I’ve been watching with great interest the unfolding tumult resulting from the ouster of Theresa Sullivan as the president of the University of Virginia, with her cautious approach to implementing online education apparently one of the main motivations driving the conspiracy against her.  When the rector of the Board of Visitors, Helen Dragas, issued a statement on the forced resignation, she included this point:

2. The changing role of technology in adding value to the reach and quality of the educational experience of our students. Bold experimentation and advances by the distinguished likes of Stanford, Harvard, and MIT have brought online learning into the mainstream, virtually overnight. Stanford’s president, John Hennessy, predicted that “there’s a tsunami coming”, based on the response to online course offerings at Stanford (one course enrolled an astounding 160,000 students). Michigan, Penn, Princeton, Yale, and Carnegie Mellon are all taking aggressive steps in this direction. The University of Virginia has no centralized approach to dealing with this potentially transformational development.

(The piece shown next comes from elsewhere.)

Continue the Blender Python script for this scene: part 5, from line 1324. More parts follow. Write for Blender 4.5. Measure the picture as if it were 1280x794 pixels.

I have many thoughts about that paragraph: I am working on my own implementations of digitally-inflected teaching; I’m an alumnus of UVA, where I first heard about implementations of the digital humanities in office-hour conversations with Jerome McGann (who played a large role in making UVA a true leader in digital innovation); and last fall, I took one of the Stanford online courses, ballyhooed by Dragas, that seem to have caused much of the fuss at UVA and elsewhere.  This will be the first of a series of short posts about the current happenings.